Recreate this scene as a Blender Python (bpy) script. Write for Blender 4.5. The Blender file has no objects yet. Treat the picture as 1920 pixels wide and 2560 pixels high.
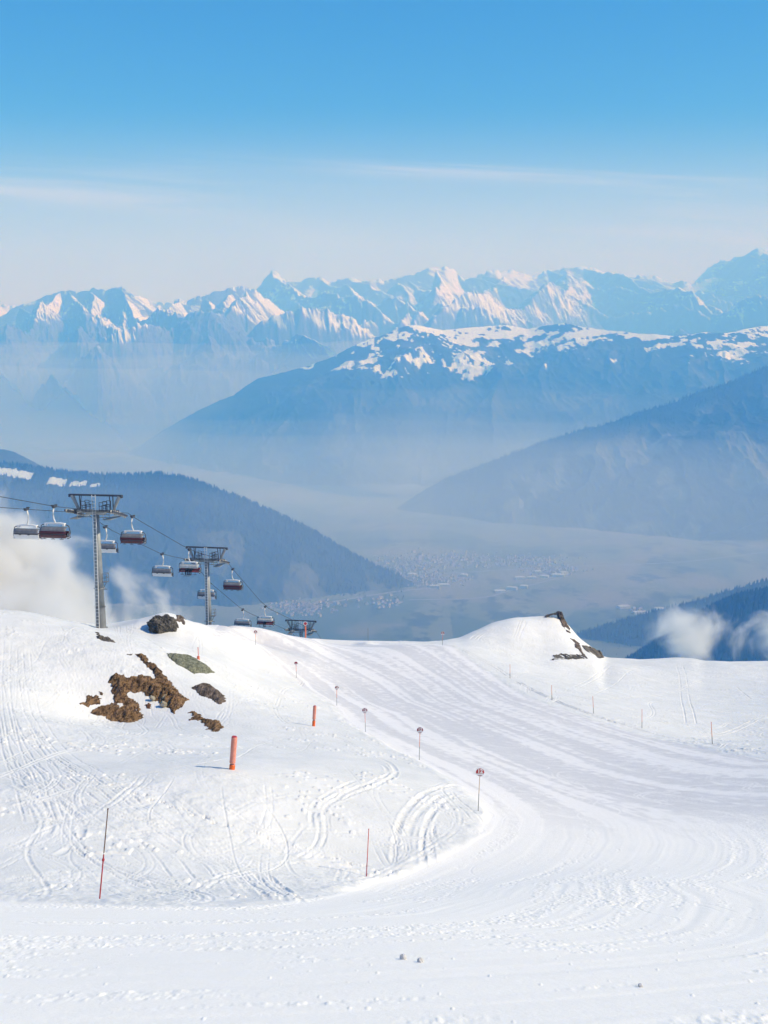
import bpy, bmesh, math, random
import numpy as np
from mathutils import Vector, Matrix, Euler

# ------------------------------------------------------------------ camera, sky, sun, exposure
scene = bpy.context.scene
COL = scene.collection
cam_d = bpy.data.cameras.new("camera"); cam = bpy.data.objects.new("camera", cam_d); COL.objects.link(cam)
cam_d.sensor_fit = 'HORIZONTAL'; cam_d.sensor_width = 36.0; cam_d.lens = 36.0 * 2600 / 1920
cam_d.clip_start = 0.1; cam_d.clip_end = 90000
cam.location = (0, 0, 0); cam.rotation_euler = (math.pi / 2 - math.atan(0.15), 0, 0)
scene.camera = cam

SUN_EL, SUN_AZ = math.radians(40), math.radians(96)      # azimuth clockwise from straight ahead
world = bpy.data.worlds.new("World"); scene.world = world; world.use_nodes = True
def build_world():
    nt = world.node_tree; N = nt.nodes; L = nt.links; N.clear()
    out = N.new('ShaderNodeOutputWorld'); bg = N.new('ShaderNodeBackground'); L.new(bg.outputs[0], out.inputs[0])
    sky = N.new('ShaderNodeTexSky'); sky.sky_type = 'NISHITA'; sky.sun_disc = False
    sky.sun_elevation = SUN_EL; sky.sun_rotation = SUN_AZ; sky.altitude = 2000
    sky.air_density = 1.0; sky.dust_density = 1.2; sky.ozone_density = 1.5
    bg.inputs['Strength'].default_value = SKY_STRENGTH
    geo = N.new('ShaderNodeTexCoord'); sep = N.new('ShaderNodeSeparateXYZ'); L.new(geo.outputs['Generated'], sep.inputs[0])
    def m(op, a, b=None, c=None):
        n = N.new('ShaderNodeMath'); n.operation = op
        for i, v in enumerate((a, b, c)):
            if v is None: continue
            if isinstance(v, (int, float)): n.inputs[i].default_value = v
            else: L.new(v, n.inputs[i])
        return n.outputs[0]
    yy = m('MAXIMUM', m('ABSOLUTE', sep.outputs[1]), 0.05)
    tx = m('DIVIDE', sep.outputs[0], yy); tz = m('DIVIDE', sep.outputs[2], yy)
    # thin cirrus: streaks lying almost level
    comb = N.new('ShaderNodeCombineXYZ'); L.new(m('MULTIPLY', tx, -2.2), comb.inputs[0]); L.new(m('MULTIPLY', m('ADD', tz, m('MULTIPLY', tx, 0.045)), 42.0), comb.inputs[1])
    no = N.new('ShaderNodeTexNoise'); no.inputs['Scale'].default_value = 1.0; no.inputs['Detail'].default_value = 6; no.inputs['Roughness'].default_value = 0.55; no.inputs['Distortion'].default_value = 0.9
    L.new(comb.outputs[0], no.inputs['Vector'])
    comb2 = N.new('ShaderNodeCombineXYZ'); L.new(m('MULTIPLY', tx, 3.0), comb2.inputs[0]); L.new(m('MULTIPLY', tz, 13.0), comb2.inputs[1]); comb2.inputs[2].default_value = 7.3
    no2 = N.new('ShaderNodeTexNoise'); no2.inputs['Scale'].default_value = 1.0; no2.inputs['Detail'].default_value = 3
    L.new(comb2.outputs[0], no2.inputs['Vector'])
    def ramp(v, a, b):
        r = N.new('ShaderNodeMapRange'); r.interpolation_type = 'SMOOTHSTEP'; L.new(v, r.inputs[0]); r.inputs[1].default_value = a; r.inputs[2].default_value = b; return r.outputs[0]
    band = m('MULTIPLY', ramp(tz, 0.055, 0.11), ramp(tz, 0.20, 0.145))
    mask = m('MULTIPLY', m('MULTIPLY', ramp(no.outputs[0], 0.45, 0.75), ramp(no2.outputs[0], 0.36, 0.6)), band)
    def streak(t0, slope, width, x0, x1, seed, strength):
        line = m('ADD', m('MULTIPLY', tx, slope), t0)
        d = m('DIVIDE', m('SUBTRACT', tz, m('ADD', line, m('MULTIPLY', m('SUBTRACT', no.outputs[0], 0.5), 0.03))), width)
        g = m('POWER', 2.718, m('MULTIPLY', m('MULTIPLY', d, d), -1.0))
        return m('MULTIPLY', m('MULTIPLY', m('MULTIPLY', g, m('MULTIPLY', ramp(tx, x0, x0 + 0.22), ramp(tx, x1, x1 - 0.22))), ramp(no.outputs[0], 0.36, 0.64)), strength)
    mask = m('MULTIPLY', mask, 0.38)
    for s_ in (streak(0.1680, -0.035, 0.0075, -0.16, 0.46, 1, 0.36), streak(0.128, -0.055, 0.0095, -0.60, 0.06, 2, 0.42), streak(0.1485, -0.03, 0.005, -0.6, -0.15, 3, 0.3)):
        mask = m('MAXIMUM', mask, s_)
    grade = N.new('ShaderNodeHueSaturation'); grade.inputs['Saturation'].default_value = SKY_SAT; grade.inputs['Hue'].default_value = SKY_HUE; grade.inputs['Value'].default_value = 1.0
    L.new(sky.outputs[0], grade.inputs['Color'])
    veil = N.new('ShaderNodeMix'); veil.data_type = 'RGBA'      # pale veil of high haze above the horizon
    L.new(m('MULTIPLY', ramp(tz, 0.235, 0.075), 0.66), veil.inputs[0]); L.new(grade.outputs[0], veil.inputs[6]); veil.inputs[7].default_value = (6.15, 6.85, 7.3, 1)
    mix = N.new('ShaderNodeMix'); mix.data_type = 'RGBA'
    L.new(mask, mix.inputs[0]); L.new(veil.outputs[2], mix.inputs[6]); mix.inputs[7].default_value = CIRRUS
    L.new(mix.outputs[2], bg.inputs['Color'])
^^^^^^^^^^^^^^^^
Problem to work on => Starting at the top of the listing above, reproduce each line up to and including the one with "from mathutils import Vector, Matrix, Euler"; omit the pictures.

Right answer =>
Recreate this scene as a Blender Python (bpy) script. Write for Blender 4.5. The Blender file has no objects yet. Treat the picture as 1920 pixels wide and 2560 pixels high.
import bpy, bmesh, math, random
import numpy as np
from mathutils import Vector, Matrix, Euler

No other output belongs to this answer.